*Requirements*: Restate every line of the material, word for word.

***** Available data *****

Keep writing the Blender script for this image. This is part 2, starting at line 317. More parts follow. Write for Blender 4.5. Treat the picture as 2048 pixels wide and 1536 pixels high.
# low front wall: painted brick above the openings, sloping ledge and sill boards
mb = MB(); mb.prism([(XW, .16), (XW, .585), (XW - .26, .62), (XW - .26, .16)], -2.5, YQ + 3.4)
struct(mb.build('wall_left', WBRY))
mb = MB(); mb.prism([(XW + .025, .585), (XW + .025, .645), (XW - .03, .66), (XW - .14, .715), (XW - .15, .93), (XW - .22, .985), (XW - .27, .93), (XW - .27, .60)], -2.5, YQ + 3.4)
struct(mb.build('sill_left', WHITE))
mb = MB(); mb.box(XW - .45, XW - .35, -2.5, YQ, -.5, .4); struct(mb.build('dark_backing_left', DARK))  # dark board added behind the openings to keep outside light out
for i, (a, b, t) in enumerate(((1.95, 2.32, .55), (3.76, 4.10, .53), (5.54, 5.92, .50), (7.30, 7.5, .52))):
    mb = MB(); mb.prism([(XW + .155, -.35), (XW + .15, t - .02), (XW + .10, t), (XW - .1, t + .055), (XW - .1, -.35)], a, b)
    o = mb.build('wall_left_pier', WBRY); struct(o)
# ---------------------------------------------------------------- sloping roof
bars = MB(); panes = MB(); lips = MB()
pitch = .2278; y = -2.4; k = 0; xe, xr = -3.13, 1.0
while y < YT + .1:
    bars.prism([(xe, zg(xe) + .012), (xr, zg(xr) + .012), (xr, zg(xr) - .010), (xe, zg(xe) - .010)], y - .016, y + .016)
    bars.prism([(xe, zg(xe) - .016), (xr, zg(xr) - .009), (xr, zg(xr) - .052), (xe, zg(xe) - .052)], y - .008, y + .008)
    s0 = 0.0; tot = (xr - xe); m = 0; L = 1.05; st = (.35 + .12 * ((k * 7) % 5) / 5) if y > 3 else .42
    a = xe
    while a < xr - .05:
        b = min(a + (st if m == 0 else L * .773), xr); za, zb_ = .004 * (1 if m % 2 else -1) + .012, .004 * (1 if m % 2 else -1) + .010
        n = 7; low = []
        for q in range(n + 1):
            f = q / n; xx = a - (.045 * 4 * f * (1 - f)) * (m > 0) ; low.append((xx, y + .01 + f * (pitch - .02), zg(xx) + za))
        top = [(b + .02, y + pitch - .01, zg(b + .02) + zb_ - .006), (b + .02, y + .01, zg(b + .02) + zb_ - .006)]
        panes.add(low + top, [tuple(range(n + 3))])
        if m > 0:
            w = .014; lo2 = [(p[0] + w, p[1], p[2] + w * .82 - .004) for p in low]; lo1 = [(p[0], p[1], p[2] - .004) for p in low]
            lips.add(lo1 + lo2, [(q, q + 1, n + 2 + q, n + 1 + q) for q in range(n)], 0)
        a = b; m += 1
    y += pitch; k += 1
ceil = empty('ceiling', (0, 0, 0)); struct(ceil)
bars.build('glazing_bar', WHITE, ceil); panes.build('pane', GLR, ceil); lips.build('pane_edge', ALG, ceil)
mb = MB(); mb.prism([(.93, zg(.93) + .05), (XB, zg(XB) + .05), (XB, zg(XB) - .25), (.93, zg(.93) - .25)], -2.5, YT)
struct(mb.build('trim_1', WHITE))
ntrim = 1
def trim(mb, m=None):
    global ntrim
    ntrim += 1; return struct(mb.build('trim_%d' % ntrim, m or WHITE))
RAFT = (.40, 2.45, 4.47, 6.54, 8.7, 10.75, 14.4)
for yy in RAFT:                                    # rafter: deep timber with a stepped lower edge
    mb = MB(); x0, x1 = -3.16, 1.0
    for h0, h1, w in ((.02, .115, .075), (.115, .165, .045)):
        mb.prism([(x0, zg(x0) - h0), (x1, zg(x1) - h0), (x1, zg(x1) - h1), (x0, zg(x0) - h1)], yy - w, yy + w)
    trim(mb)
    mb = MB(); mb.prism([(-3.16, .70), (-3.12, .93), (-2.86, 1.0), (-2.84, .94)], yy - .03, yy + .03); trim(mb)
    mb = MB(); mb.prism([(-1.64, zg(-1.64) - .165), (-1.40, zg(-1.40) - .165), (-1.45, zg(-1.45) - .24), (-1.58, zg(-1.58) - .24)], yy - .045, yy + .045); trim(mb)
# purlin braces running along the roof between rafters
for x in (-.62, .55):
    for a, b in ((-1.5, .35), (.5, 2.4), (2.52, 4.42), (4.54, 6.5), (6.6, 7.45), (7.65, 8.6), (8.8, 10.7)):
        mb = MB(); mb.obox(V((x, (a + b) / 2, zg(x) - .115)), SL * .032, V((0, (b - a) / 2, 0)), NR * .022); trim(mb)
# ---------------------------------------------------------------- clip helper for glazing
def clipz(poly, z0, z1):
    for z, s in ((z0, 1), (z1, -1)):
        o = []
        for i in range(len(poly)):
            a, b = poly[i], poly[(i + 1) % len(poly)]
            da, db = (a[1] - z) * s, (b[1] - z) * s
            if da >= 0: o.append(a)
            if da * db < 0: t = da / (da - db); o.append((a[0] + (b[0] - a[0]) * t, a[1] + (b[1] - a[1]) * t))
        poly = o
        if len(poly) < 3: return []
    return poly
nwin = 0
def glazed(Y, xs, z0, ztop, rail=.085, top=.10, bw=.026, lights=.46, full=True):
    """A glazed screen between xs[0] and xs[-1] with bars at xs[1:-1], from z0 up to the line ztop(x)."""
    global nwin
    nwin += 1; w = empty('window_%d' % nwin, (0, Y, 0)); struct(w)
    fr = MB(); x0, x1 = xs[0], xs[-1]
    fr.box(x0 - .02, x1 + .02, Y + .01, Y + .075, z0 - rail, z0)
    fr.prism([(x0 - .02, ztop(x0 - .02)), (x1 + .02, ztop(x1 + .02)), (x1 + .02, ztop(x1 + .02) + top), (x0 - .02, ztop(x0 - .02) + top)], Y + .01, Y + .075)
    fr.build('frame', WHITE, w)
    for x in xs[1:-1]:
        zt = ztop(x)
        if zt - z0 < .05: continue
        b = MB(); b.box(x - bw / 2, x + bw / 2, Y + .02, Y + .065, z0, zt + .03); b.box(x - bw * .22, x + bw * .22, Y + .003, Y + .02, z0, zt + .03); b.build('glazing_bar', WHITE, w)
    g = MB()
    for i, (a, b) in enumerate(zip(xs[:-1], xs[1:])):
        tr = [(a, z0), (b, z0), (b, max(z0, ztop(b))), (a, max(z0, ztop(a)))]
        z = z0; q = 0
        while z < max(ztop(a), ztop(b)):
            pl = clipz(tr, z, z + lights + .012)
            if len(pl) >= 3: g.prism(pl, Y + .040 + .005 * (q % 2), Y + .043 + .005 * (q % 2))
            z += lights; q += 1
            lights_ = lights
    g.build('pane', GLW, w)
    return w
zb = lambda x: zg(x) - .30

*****

*Exercise response*:
Keep writing the Blender script for this image. This is part 2, starting at line 317. More parts follow. Write for Blender 4.5. Treat the picture as 2048 pixels wide and 1536 pixels high.
# low front wall: painted brick above the openings, sloping ledge and sill boards
mb = MB(); mb.prism([(XW, .16), (XW, .585), (XW - .26, .62), (XW - .26, .16)], -2.5, YQ + 3.4)
struct(mb.build('wall_left', WBRY))
mb = MB(); mb.prism([(XW + .025, .585), (XW + .025, .645), (XW - .03, .66), (XW - .14, .715), (XW - .15, .93), (XW - .22, .985), (XW - .27, .93), (XW - .27, .60)], -2.5, YQ + 3.4)
struct(mb.build('sill_left', WHITE))
mb = MB(); mb.box(XW - .45, XW - .35, -2.5, YQ, -.5, .4); struct(mb.build('dark_backing_left', DARK))  # dark board added behind the openings to keep outside light out
for i, (a, b, t) in enumerate(((1.95, 2.32, .55), (3.76, 4.10, .53), (5.54, 5.92, .50), (7.30, 7.5, .52))):
    mb = MB(); mb.prism([(XW + .155, -.35), (XW + .15, t - .02), (XW + .10, t), (XW - .1, t + .055), (XW - .1, -.35)], a, b)
    o = mb.build('wall_left_pier', WBRY); struct(o)
# ---------------------------------------------------------------- sloping roof
bars = MB(); panes = MB(); lips = MB()
pitch = .2278; y = -2.4; k = 0; xe, xr = -3.13, 1.0
while y < YT + .1:
    bars.prism([(xe, zg(xe) + .012), (xr, zg(xr) + .012), (xr, zg(xr) - .010), (xe, zg(xe) - .010)], y - .016, y + .016)
    bars.prism([(xe, zg(xe) - .016), (xr, zg(xr) - .009), (xr, zg(xr) - .052), (xe, zg(xe) - .052)], y - .008, y + .008)
    s0 = 0.0; tot = (xr - xe); m = 0; L = 1.05; st = (.35 + .12 * ((k * 7) % 5) / 5) if y > 3 else .42
    a = xe
    while a < xr - .05:
        b = min(a + (st if m == 0 else L * .773), xr); za, zb_ = .004 * (1 if m % 2 else -1) + .012, .004 * (1 if m % 2 else -1) + .010
        n = 7; low = []
        for q in range(n + 1):
            f = q / n; xx = a - (.045 * 4 * f * (1 - f)) * (m > 0) ; low.append((xx, y + .01 + f * (pitch - .02), zg(xx) + za))
        top = [(b + .02, y + pitch - .01, zg(b + .02) + zb_ - .006), (b + .02, y + .01, zg(b + .02) + zb_ - .006)]
        panes.add(low + top, [tuple(range(n + 3))])
        if m > 0:
            w = .014; lo2 = [(p[0] + w, p[1], p[2] + w * .82 - .004) for p in low]; lo1 = [(p[0], p[1], p[2] - .004) for p in low]
            lips.add(lo1 + lo2, [(q, q + 1, n + 2 + q, n + 1 + q) for q in range(n)], 0)
        a = b; m += 1
    y += pitch; k += 1
ceil = empty('ceiling', (0, 0, 0)); struct(ceil)
bars.build('glazing_bar', WHITE, ceil); panes.build('pane', GLR, ceil); lips.build('pane_edge', ALG, ceil)
mb = MB(); mb.prism([(.93, zg(.93) + .05), (XB, zg(XB) + .05), (XB, zg(XB) - .25), (.93, zg(.93) - .25)], -2.5, YT)
struct(mb.build('trim_1', WHITE))
ntrim = 1
def trim(mb, m=None):
    global ntrim
    ntrim += 1; return struct(mb.build('trim_%d' % ntrim, m or WHITE))
RAFT = (.40, 2.45, 4.47, 6.54, 8.7, 10.75, 14.4)
for yy in RAFT:                                    # rafter: deep timber with a stepped lower edge
    mb = MB(); x0, x1 = -3.16, 1.0
    for h0, h1, w in ((.02, .115, .075), (.115, .165, .045)):
        mb.prism([(x0, zg(x0) - h0), (x1, zg(x1) - h0), (x1, zg(x1) - h1), (x0, zg(x0) - h1)], yy - w, yy + w)
    trim(mb)
    mb = MB(); mb.prism([(-3.16, .70), (-3.12, .93), (-2.86, 1.0), (-2.84, .94)], yy - .03, yy + .03); trim(mb)
    mb = MB(); mb.prism([(-1.64, zg(-1.64) - .165), (-1.40, zg(-1.40) - .165), (-1.45, zg(-1.45) - .24), (-1.58, zg(-1.58) - .24)], yy - .045, yy + .045); trim(mb)
# purlin braces running along the roof between rafters
for x in (-.62, .55):
    for a, b in ((-1.5, .35), (.5, 2.4), (2.52, 4.42), (4.54, 6.5), (6.6, 7.45), (7.65, 8.6), (8.8, 10.7)):
        mb = MB(); mb.obox(V((x, (a + b) / 2, zg(x) - .115)), SL * .032, V((0, (b - a) / 2, 0)), NR * .022); trim(mb)
# ---------------------------------------------------------------- clip helper for glazing
def clipz(poly, z0, z1):
    for z, s in ((z0, 1), (z1, -1)):
        o = []
        for i in range(len(poly)):
            a, b = poly[i], poly[(i + 1) % len(poly)]
            da, db = (a[1] - z) * s, (b[1] - z) * s
            if da >= 0: o.append(a)
            if da * db < 0: t = da / (da - db); o.append((a[0] + (b[0] - a[0]) * t, a[1] + (b[1] - a[1]) * t))
        poly = o
        if len(poly) < 3: return []
    return poly
nwin = 0
def glazed(Y, xs, z0, ztop, rail=.085, top=.10, bw=.026, lights=.46, full=True):
    """A glazed screen between xs[0] and xs[-1] with bars at xs[1:-1], from z0 up to the line ztop(x)."""
    global nwin
    nwin += 1; w = empty('window_%d' % nwin, (0, Y, 0)); struct(w)
    fr = MB(); x0, x1 = xs[0], xs[-1]
    fr.box(x0 - .02, x1 + .02, Y + .01, Y + .075, z0 - rail, z0)
    fr.prism([(x0 - .02, ztop(x0 - .02)), (x1 + .02, ztop(x1 + .02)), (x1 + .02, ztop(x1 + .02) + top), (x0 - .02, ztop(x0 - .02) + top)], Y + .01, Y + .075)
    fr.build('frame', WHITE, w)
    for x in xs[1:-1]:
        zt = ztop(x)
        if zt - z0 < .05: continue
        b = MB(); b.box(x - bw / 2, x + bw / 2, Y + .02, Y + .065, z0, zt + .03); b.box(x - bw * .22, x + bw * .22, Y + .003, Y + .02, z0, zt + .03); b.build('glazing_bar', WHITE, w)
    g = MB()
    for i, (a, b) in enumerate(zip(xs[:-1], xs[1:])):
        tr = [(a, z0), (b, z0), (b, max(z0, ztop(b))), (a, max(z0, ztop(a)))]
        z = z0; q = 0
        while z < max(ztop(a), ztop(b)):
            pl = clipz(tr, z, z + lights + .012)
            if len(pl) >= 3: g.prism(pl, Y + .040 + .005 * (q % 2), Y + .043 + .005 * (q % 2))
            z += lights; q += 1
            lights_ = lights
    g.build('pane', GLW, w)
    return w
zb = lambda x: zg(x) - .30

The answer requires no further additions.